Dimenticanza

Dimenticare non è affar mio.
Tempo al tempo diceva qualcuno, sicuramente a ragion veduta: gli spazi del Tempo sono pieni di cunicoli, angolini nascosti, cavilli della memoria e curve dei ricordi.
E c’è tutto lo spazio per perdonare, per masticare e rimasticare mancanze e parole passate, per sgranare una dopo l’altra le decine e decine di perle arrugginite – in fila come la catenella di un infinito rosario laico, intriso di malinconia…
…ma dimenticare no, quello non è affar mio.
Proprio non ne sono capace, perché se puoi dimenticare qualcosa ch’è stato non vorrà forse dire che non è stato abbastanza?
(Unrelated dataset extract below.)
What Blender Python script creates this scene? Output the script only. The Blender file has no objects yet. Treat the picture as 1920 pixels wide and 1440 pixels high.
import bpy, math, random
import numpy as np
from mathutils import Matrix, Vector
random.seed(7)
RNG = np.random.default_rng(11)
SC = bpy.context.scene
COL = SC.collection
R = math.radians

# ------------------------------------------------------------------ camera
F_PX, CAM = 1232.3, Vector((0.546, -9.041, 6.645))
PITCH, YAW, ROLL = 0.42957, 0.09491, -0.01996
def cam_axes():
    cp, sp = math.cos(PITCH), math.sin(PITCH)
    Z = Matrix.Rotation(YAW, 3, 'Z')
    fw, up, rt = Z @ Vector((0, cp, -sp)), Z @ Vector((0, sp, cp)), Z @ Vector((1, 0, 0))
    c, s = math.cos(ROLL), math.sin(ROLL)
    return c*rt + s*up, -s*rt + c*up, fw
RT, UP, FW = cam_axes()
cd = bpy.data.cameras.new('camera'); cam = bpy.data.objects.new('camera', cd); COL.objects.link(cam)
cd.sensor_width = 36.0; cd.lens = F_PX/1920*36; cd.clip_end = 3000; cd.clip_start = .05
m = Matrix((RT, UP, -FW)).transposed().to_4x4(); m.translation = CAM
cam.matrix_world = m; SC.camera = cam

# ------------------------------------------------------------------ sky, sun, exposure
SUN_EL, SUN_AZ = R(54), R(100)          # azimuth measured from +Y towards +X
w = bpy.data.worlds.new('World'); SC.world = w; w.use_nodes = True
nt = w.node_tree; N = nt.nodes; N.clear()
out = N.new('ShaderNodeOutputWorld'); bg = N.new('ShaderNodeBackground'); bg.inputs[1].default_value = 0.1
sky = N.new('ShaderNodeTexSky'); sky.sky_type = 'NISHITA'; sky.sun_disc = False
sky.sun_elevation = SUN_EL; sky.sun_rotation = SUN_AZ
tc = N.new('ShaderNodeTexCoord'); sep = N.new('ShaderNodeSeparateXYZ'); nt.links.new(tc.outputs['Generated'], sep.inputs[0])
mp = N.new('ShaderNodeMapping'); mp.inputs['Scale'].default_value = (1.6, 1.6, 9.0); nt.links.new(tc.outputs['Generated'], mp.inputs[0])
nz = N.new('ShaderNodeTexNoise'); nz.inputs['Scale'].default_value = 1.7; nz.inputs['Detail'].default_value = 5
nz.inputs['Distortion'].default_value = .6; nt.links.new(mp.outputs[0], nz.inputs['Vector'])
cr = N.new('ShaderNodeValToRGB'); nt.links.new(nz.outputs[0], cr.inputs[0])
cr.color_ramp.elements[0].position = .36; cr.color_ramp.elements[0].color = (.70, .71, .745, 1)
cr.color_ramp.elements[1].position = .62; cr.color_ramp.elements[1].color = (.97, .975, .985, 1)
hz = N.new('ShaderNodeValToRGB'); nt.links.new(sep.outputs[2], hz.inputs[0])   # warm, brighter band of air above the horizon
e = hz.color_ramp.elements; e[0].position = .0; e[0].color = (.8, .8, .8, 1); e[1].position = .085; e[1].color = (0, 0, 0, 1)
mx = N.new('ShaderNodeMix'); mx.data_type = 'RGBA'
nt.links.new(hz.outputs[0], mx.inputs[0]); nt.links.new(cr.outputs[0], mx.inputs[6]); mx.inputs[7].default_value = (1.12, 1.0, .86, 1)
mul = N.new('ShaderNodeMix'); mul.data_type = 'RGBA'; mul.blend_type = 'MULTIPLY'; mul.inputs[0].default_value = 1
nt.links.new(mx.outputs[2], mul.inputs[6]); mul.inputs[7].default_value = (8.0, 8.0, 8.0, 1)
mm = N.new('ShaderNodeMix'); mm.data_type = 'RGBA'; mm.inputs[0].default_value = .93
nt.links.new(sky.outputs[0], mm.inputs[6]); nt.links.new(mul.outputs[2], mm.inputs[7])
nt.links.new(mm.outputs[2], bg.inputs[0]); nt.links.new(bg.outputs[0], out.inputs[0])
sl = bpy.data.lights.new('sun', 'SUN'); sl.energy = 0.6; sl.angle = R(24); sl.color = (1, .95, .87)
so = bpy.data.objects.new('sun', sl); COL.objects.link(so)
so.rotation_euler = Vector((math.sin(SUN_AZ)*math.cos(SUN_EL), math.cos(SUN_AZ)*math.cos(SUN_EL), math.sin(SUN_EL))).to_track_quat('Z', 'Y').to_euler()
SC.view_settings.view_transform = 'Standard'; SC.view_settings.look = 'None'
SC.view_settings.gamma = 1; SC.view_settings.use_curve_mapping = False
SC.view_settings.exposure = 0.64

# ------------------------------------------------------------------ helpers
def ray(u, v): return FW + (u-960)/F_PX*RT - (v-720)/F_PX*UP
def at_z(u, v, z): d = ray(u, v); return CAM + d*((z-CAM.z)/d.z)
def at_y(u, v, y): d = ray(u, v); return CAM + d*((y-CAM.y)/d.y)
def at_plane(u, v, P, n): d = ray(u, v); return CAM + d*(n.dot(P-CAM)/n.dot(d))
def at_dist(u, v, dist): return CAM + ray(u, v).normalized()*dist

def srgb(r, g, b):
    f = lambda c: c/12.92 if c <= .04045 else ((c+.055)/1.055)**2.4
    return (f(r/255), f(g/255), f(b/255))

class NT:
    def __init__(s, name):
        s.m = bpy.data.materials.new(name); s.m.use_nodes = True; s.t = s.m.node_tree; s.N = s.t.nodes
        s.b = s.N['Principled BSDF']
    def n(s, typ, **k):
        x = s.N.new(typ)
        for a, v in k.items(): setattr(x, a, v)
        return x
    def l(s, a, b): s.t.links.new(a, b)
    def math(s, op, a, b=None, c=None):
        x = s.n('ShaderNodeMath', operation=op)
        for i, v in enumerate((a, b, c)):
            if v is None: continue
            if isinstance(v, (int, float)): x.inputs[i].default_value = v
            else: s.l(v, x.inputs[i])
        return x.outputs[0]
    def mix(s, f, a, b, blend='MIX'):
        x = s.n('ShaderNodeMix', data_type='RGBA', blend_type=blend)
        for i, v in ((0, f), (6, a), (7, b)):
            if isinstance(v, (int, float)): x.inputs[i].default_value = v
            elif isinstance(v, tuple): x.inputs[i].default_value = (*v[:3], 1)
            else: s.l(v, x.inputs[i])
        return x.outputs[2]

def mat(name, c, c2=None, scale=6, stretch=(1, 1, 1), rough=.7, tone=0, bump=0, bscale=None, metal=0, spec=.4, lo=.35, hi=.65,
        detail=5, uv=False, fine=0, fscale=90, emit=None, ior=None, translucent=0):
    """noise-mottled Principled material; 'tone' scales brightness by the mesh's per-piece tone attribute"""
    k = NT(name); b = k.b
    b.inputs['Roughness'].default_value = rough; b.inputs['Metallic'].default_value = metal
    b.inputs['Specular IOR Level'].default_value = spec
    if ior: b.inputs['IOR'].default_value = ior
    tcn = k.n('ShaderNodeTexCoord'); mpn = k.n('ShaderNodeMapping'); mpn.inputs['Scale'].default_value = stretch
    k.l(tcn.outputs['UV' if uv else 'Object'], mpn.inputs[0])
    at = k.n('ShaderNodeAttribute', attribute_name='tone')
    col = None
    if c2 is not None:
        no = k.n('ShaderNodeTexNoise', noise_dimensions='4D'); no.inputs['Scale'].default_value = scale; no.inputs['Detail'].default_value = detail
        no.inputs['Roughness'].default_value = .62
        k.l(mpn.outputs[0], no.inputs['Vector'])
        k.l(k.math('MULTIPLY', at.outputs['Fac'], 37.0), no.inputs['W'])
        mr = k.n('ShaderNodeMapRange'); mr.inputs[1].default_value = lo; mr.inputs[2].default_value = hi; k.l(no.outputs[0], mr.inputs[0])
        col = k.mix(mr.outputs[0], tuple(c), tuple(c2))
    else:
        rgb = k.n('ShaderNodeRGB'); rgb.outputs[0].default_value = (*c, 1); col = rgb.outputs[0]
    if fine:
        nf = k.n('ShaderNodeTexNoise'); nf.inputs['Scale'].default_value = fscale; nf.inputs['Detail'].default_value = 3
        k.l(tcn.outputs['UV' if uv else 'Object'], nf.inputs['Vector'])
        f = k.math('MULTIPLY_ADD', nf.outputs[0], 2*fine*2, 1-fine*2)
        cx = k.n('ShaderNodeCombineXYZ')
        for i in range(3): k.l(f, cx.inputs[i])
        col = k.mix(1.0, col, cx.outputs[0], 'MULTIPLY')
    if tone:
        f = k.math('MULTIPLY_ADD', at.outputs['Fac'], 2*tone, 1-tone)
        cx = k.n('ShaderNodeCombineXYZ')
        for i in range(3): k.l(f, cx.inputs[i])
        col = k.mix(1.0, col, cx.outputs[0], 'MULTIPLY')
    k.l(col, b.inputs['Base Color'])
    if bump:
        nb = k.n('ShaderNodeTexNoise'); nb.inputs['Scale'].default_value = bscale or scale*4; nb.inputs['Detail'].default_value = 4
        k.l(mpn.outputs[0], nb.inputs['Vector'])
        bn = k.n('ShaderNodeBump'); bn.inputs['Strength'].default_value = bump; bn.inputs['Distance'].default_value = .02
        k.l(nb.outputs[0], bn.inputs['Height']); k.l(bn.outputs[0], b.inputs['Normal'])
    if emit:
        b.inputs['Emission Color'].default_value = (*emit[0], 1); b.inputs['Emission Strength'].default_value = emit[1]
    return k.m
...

Abbastanza grande, abbastanza forte, abbastanza vero, abbastanza intenso… anche abbastanza doloroso o triste, in fondo perché no, ma comunque “abbastanza”.
La dimenticanza è quella sottile linea che incede sugli eventi come una coperta consolatoria, una gomma magica che cancella ciò che è stato lasciandoci a penzoloni su memorie fittizie… che poi lentamente si sfaldano, abbandonandoci pian piano, come se non fossero mai esistite.
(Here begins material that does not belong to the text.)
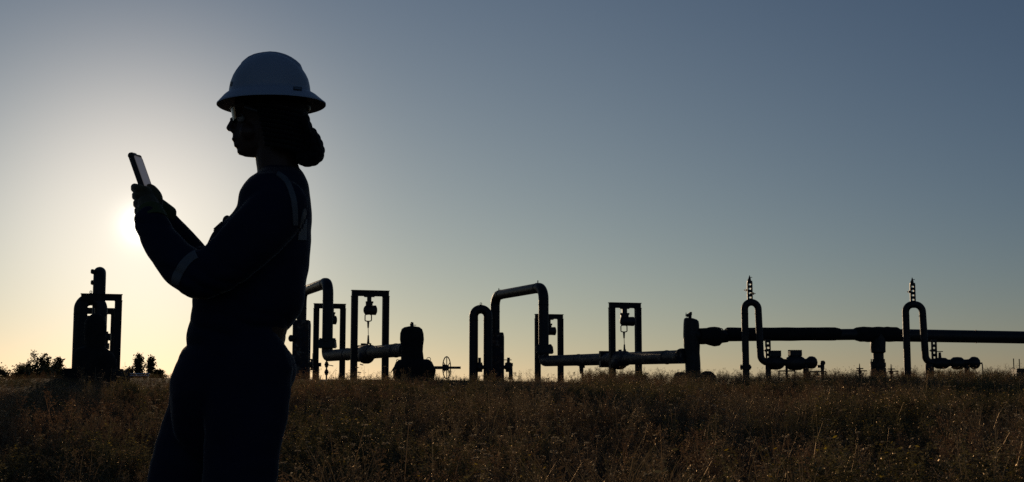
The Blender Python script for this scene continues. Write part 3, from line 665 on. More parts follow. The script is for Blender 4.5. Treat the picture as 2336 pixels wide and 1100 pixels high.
# U-pipes with gauges
def u_station(pxl, pxr, py_top, Y, end_px, end_py, label, bulges, gauge_px, low_gauge, supports, flange_py=None, small=None):
    r = .060; xl = XP(pxl, 740, Y); xr = XP(pxr, 740, Y); zt = ZP(py_top, Y) - r; zl = ZP(end_py, Y); gz = ground_z(xl, Y) - .2
    t = thing('meter_station', label, 'pipework', (xl, Y, ground_z(xl, Y)), 'looped meter pipes on the right of the skyline')
    xe = XP(end_px, end_py, Y); w_ = xr - xl; s_ = .03
    mb = MB(); mb.sweep(fillet([(xl, Y, gz), (xl, Y, zt), (xr, Y, zt), (xr + s_, Y, zl), (xe, Y, zl)], .13, 12), r, 24); 
    for zz in (zt - .2,):
        for x in (xl, xr): mb.torus((x, Y, zz), (0, 0, 1), r, .006, 20, 6)
    mb.build('loop_pipe', M['pipe'], t)
    if flange_py:
        mb = MB(); flange(mb, P(pxl + 1, flange_py, Y), (0, 0, 1), .095, .05, 8); mb.box(P(pxl + 1, flange_py, Y), (.2, .06, .035)); mb.build('flange', M['metal'], t)
    for (px, wpx, hpx, bon) in bulges:
        k = Y / FOC; mb = MB(); c = P(px, end_py + 1, Y); hw = wpx * k / 2; hh = hpx * k / 2
        mb.sweep([c + Vector((d * hw, 0, 0)) for d in (-1, -.92, -.6, .0, .6, .92, 1)], [hh * q for q in (.62, .7, .95, 1.0, .95, .7, .62)], 24)
        vo = mb.build('valve_body', M['pipe'], t)
        if bon:
            mb = MB(); z0 = c.z + hh * .9; ht = .095; mb.box((c.x, Y, z0 + ht / 2), (hw * 1.3, hw * 1.1, ht * .75)); 
            for q in range(6): 
                for yy in (-.045, .045): mb.sweep([(c.x + (q - 2.5) * hw * .25, Y + yy, z0), (c.x + (q - 2.5) * hw * .25, Y + yy, z0 + ht * 1.12)], .012, 6)
            mb.sweep([(c.x, Y, c.z), (c.x, Y, z0 + .03)], hh * .6, 16); mb.build('bonnet', M['pipe'], vo)
    mb = MB(); e = P(end_px, end_py, Y); k = Y / FOC
    mb.sweep([e + Vector((d, 0, 0)) for d in (-.14, -.1, -.05, .0, .045, .075, .088)], [.062, .065, .105, .108, .095, .06, .02], 26); mb.build('end_cap', M['pipe'], t)
    for px, wpx in supports:
        mb = MB(); a = P(px, end_py, Y); mb.sweep([Vector((a.x, Y, a.z - .02)), Vector((a.x, Y, ground_z(a.x, Y) - .1))], wpx * k / 2, 18); mb.box((a.x, Y, ground_z(a.x, Y) + .03), (wpx * k * 1.7, wpx * k * 1.7, .05)); mb.build('support', M['pipe'], t)
    def gauge(px, py0, py1, Yg, wpx, spikes):
        k = Yg / FOC; mb = MB(); A = P(px, py0, Yg); B = P(px, py1, Yg); A.x = B.x = (A.x + B.x) / 2; hw = wpx * k / 2
        for s2 in (-1, 1): mb.box((A.x + s2 * hw, Yg, (A.z + B.z) / 2), (.030, .03, abs(A.z - B.z)))
        n = max(3, int(abs(A.z - B.z) / .066))
        for i in range(n + 1): mb.ball((A.x, Yg, A.z + (B.z - A.z) * i / n), (hw * 1.0, .014, .030), 10); 
        mb.box((A.x, Yg, A.z), (hw * 2.6, .05, .05)); mb.box((A.x, Yg, B.z), (hw * 2.6, .05, .035))
        for (dx, py) in spikes: mb.sweep([(A.x, Yg, ZP(py, Yg)), (A.x + dx * k, Yg, ZP(py, Yg))], .007, 6); mb.box((A.x + dx * k * .62, Yg, ZP(py, Yg)), (.02, .03, .04))
        return mb, A
    mb, A = gauge(gauge_px, py_top - 38, py_top + 2, Y, 8.5, [(-14, py_top - 20), (13, py_top - 12)] if end_px < 2000 else [(-13, py_top - 21)])
    mb.sweep([A, A + Vector((0, 0, .06)), A + Vector((0, 0, .12))], [.03, .022, .005], 8); mb.ball(A + Vector((-.01, 0, .04)), .026, 10); mb.box(A + Vector((.02, 0, .085)), (.05, .01, .01)); mb.build('level_gauge', M['metal'], t)
    mb, A = gauge(low_gauge, 778, end_py - 7, Y + .1, 8.5, [(-11, 800)]); mb.build('level_gauge', M['metal'], t)
    if small: small(t, Y)
    return t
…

La dimenticanza affoga il rispetto di ciò che è passato.
La dimenticanza ci insegna a non imparare, si erge davanti agli errori a braccia conserte bloccando sguardi e parole. Assorbe le lacrime come una spugnetta e poi le appallottola e le getta via.
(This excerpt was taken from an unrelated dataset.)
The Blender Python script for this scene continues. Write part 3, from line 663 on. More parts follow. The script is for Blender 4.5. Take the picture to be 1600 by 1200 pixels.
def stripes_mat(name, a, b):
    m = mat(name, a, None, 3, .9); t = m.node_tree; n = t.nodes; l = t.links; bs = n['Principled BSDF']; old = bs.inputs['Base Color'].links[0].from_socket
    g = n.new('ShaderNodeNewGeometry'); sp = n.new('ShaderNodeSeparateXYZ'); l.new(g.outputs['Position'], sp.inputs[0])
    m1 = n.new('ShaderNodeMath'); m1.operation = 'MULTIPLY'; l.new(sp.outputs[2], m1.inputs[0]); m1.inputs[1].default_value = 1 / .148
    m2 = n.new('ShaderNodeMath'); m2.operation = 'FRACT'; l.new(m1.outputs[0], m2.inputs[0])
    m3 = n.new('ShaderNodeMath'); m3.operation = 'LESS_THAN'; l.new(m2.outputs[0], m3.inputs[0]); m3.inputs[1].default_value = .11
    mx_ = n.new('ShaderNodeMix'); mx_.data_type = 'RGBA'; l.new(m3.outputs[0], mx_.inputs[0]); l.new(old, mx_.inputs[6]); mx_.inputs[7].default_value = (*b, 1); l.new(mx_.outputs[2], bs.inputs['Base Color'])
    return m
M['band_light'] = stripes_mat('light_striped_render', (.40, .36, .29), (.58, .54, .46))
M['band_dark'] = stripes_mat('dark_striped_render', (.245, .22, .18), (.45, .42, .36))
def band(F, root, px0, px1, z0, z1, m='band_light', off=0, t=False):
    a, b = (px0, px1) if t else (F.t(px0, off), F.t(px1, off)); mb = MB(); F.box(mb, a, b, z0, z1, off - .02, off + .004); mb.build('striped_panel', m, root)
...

Per questo dimenticare non mi appartiene, io non appallottolo per gettare via.
Conservo i carteggi del tempo in una scatola di legno ricamato da attese, con la cura che ogni Storia merita… – nel conto delle strade passate, a volte li sfoglio e sorrido delle sciocchezze di ieri soppesando gli istanti di oggi.
Oltre le attese, al di fuori della dimenticanza.
Ad ogni parola su quei fogli ingialliti, su ogni nota d’un passato pentagramma scritto da mille mani sotto mille profumi… si aprono i passi di domani.